A Ilha do Sol é dividida em duas partes bem notadas pelos turistas: a parte Norte e a parte Sul. Quando um monte de agências locais nos recomendava a parte Sul e vários guias impressos recomendavam a parte Norte, não pensei duas vezes em ir para o Norte. Não demorei, no entanto, a entender por que o a parte Norte não é recomendada pelos guias: a população nessa parte da Ilha não demonstra a menor simpatia para os turistas. Isso, apesar de ferir em um primeiro momento nossos brios de cordiais brasileiros, torna a viagem uma experiência única. Mal cheguei, provei da falta de interesse local em minhas simpáticas tentativas de aproximação.

O primeiro estranhamento foi quando resolvi dominar no peito uma bola perdida em um jogo entre dois moleques da ilha. Após devolver-lhes a bola com um simpático sorriso de superioridade futebolística, olhei-os gentil, demonstrando gratuita disposição para ensiná-los as manhas e artes do futebol pentacampeão. Os moleques pegaram a bola olhando feio para mim e entraram em casa sob o olhar aprovador dos pais de outros adultos, que ora me olhavam feio ora riam entre si.

Esquecido o episódio inventei de tirar a foto de um menininho de uns 6 anos que tocava um minúsculo rebanho de cabras. Mais rápido que o flash, o menino, apontando o dedo na minha cara, falou com voz firme algo como “A nosotros no nos gusta que nos tomen fotos!”. Tive a certeza de que até as cabras riram da minha cara de espanto.
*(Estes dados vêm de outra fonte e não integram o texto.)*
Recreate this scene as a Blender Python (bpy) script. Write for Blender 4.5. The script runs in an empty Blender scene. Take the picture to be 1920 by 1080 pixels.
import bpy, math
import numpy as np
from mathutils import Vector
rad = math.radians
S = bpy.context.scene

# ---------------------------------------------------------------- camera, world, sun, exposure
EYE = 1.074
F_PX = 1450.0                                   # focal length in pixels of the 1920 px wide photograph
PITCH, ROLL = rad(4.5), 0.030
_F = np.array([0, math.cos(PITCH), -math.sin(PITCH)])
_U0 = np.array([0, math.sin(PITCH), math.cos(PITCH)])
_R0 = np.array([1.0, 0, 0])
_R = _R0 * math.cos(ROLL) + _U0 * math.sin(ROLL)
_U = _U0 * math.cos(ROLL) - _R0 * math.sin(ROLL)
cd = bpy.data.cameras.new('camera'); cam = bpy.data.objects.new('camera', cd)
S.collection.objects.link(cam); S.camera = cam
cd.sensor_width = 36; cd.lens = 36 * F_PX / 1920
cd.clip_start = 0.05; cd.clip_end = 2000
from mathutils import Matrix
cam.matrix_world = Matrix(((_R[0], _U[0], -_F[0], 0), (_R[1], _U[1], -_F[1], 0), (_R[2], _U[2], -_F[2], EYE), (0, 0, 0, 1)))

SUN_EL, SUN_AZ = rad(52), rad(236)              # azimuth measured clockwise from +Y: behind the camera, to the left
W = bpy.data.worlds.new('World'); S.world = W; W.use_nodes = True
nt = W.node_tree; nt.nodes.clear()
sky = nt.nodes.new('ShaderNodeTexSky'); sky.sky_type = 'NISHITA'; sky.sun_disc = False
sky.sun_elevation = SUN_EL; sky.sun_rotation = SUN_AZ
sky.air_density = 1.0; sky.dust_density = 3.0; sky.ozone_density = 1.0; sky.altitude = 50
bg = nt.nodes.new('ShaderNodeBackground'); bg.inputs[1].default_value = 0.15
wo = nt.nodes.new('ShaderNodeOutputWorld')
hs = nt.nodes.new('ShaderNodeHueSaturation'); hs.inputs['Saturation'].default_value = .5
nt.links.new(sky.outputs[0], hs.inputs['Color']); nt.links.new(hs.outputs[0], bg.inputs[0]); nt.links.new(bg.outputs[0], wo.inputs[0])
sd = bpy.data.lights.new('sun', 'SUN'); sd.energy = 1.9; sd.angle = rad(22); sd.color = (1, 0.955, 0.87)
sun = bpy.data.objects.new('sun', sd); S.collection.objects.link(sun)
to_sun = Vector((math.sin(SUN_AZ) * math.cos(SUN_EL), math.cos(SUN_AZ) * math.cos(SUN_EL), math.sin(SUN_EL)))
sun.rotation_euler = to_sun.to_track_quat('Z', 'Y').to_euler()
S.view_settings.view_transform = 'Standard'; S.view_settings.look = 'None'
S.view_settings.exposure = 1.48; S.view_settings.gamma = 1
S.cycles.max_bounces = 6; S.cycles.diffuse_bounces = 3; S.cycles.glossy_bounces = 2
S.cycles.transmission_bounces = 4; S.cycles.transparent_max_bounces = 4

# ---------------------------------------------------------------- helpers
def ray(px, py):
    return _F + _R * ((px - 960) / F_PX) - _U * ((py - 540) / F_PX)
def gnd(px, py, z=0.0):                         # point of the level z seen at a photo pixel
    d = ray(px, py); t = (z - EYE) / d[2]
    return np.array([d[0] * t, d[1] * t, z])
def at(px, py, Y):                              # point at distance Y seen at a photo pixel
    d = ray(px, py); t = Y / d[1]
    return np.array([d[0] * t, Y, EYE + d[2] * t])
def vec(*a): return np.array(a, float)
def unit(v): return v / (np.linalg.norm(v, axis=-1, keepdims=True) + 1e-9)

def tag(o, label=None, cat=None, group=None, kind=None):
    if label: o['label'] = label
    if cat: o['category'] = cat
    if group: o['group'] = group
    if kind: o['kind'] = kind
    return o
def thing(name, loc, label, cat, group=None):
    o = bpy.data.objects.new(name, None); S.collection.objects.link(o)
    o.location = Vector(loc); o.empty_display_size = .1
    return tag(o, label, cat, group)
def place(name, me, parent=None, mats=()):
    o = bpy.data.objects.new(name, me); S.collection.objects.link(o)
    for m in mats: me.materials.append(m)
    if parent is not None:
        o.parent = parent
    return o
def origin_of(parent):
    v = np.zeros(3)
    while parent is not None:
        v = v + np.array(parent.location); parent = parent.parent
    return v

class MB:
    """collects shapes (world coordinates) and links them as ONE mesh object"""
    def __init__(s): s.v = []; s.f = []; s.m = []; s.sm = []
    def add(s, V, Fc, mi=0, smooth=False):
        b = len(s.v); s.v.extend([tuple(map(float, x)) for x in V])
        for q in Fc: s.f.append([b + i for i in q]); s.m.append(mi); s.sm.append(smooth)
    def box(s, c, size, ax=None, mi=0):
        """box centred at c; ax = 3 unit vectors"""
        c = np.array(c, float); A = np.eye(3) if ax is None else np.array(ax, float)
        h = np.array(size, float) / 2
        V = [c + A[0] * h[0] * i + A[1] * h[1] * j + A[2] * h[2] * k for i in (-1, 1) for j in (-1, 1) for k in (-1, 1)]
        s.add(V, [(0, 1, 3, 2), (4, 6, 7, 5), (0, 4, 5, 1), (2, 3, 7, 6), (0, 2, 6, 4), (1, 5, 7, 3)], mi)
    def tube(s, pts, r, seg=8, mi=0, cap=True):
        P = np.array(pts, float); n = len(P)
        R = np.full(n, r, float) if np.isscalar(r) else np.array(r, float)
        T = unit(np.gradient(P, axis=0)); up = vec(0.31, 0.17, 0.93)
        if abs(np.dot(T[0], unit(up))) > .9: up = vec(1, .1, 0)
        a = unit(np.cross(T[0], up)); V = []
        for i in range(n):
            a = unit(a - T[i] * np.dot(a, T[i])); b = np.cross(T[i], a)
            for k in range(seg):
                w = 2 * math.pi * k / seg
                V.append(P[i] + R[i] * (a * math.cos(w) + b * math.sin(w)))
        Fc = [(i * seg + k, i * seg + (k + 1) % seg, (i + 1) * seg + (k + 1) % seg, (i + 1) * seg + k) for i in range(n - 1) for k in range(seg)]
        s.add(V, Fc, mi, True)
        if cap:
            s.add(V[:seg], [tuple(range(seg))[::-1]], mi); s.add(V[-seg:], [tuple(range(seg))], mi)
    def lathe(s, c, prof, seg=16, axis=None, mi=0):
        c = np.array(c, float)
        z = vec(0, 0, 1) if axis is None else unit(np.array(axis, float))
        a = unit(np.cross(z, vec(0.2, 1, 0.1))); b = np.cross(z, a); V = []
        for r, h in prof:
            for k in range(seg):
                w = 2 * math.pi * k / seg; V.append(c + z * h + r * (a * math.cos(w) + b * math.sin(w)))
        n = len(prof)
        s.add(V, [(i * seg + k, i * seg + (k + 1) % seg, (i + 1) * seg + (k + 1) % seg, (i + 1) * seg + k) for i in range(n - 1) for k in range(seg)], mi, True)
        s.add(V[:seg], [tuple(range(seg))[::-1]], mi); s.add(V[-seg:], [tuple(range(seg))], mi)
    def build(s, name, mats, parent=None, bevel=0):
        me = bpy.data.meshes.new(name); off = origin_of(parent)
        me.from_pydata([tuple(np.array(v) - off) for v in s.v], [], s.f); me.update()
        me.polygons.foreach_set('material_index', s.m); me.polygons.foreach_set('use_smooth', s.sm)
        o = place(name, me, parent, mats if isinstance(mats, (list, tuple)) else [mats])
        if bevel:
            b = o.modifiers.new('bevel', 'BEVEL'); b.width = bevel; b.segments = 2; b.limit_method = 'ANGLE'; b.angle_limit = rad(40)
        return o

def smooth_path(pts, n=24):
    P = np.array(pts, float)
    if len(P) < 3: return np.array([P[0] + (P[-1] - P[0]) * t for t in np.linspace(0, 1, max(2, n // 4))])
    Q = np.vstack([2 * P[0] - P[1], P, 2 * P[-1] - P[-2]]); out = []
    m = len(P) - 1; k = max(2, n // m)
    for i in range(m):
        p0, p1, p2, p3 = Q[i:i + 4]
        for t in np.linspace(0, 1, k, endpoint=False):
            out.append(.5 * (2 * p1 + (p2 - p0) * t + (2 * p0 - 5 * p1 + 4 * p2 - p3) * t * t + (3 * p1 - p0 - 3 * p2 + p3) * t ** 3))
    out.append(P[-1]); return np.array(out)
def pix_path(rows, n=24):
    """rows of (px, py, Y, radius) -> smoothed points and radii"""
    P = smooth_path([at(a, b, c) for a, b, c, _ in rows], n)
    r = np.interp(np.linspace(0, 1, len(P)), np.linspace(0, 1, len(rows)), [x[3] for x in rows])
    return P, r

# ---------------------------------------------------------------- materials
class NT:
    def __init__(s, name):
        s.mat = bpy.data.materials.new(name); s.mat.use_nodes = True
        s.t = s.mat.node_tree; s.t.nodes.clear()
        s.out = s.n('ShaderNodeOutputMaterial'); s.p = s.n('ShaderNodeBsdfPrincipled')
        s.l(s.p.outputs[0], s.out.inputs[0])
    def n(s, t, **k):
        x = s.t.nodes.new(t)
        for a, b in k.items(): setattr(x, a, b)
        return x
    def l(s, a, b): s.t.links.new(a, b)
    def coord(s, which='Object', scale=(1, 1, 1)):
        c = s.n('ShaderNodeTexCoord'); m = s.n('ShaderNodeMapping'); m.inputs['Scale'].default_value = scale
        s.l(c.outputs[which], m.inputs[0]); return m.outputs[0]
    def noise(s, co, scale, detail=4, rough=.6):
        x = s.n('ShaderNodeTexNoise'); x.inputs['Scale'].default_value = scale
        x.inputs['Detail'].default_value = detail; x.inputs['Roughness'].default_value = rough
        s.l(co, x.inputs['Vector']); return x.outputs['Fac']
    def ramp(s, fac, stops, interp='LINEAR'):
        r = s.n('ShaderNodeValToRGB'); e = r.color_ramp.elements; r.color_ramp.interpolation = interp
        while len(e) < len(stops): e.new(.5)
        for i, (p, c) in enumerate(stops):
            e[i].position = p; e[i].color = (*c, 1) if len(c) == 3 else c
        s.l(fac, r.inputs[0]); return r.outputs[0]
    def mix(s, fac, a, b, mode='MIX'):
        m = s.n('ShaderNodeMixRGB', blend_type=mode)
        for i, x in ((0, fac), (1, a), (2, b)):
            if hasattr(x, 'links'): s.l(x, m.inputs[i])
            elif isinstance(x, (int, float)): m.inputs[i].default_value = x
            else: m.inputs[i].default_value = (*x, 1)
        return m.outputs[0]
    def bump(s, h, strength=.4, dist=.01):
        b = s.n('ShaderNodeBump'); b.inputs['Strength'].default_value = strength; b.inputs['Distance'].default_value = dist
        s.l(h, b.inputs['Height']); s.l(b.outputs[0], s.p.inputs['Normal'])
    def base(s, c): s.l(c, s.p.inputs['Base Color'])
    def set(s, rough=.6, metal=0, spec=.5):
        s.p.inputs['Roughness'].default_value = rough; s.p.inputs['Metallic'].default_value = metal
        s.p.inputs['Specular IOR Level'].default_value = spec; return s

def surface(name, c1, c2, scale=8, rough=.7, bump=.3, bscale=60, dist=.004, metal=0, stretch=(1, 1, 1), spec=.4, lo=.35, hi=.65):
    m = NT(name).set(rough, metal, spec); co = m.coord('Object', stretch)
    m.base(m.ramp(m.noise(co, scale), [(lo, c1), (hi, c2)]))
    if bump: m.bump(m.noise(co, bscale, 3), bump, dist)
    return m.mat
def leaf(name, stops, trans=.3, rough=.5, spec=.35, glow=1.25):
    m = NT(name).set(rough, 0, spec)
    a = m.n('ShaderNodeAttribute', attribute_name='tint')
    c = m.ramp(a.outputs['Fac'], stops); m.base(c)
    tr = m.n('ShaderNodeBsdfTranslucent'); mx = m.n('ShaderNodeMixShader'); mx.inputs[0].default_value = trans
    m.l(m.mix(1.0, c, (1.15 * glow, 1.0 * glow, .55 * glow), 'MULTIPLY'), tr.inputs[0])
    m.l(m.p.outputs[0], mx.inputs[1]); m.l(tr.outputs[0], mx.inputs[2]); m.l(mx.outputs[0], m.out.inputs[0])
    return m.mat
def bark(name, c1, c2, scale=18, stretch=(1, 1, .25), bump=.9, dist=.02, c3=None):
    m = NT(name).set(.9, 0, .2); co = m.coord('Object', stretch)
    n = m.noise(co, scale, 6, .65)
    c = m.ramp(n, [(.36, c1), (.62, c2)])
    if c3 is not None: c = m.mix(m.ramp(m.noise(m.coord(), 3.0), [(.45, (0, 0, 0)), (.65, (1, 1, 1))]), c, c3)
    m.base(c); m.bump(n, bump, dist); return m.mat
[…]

Bom, já que a cordialidade tupiniquim não funcionava, apelei para a face perversa da moeda: passei a comprar fotos com os animais e crianças da região por 1 boliviano, algo como R$0,25, usando a linguagem universal da propina, todos ficaram felizes. Fora a rica experiência antropológica, essa parte da ilha tem um pôr-do-sol fantástico. Entre o mirante do “sunset” e a nossa pousada na ilha tínhamos uma trilha de 45 minutos, fato que me preocupava, pois segue-se ao pôr-do-sol a escuridão na qual teríamos que voltar. Ledo engano… em uma aula empírica de geografia, descobri que a mais de 3500 metros de altitude, quando o sol se põe, ele ainda está a 3,5km de se pôr no nível do mar, iluminando assim todo nosso caminho até a pousada.

Outra parada inesquecível na Bolívia é o Salar de Uyni: um deserto de sal imenso, que é atravessado com land rovers e guias experientes e cansados dessa travessia. A paisagem é única.

Não me esqueço de quando subindo uma montanha olhei de cima para o Salar e não entendia umas marcas de jato no céu, já que ali não passava nenhum avião. Depois de um tempo, percebi que as marcas eram das picapes 4×4 no deserto, a brancura do sal se mistura totalmente com o firmamento, sendo dificílimo distinguir um do outro. Como um quadro de Escher, eu fiquei um bom tempo para entender o desafio daquela cena.

O exotismo cultural e paisagístico costuma ser um item importante na escolha da viagem e viajar para a Bolívia é uma forma econômica de se conhecer um lugar exótico para os brasileiros. Nós nos sentindo ricos em um país de moeda desvalorizada, 1 real vale 7 bolivianos, cabe ao viajante escolher entre o luxo cinco estrelas ou uma viagem mais próxima da realidade boliviana.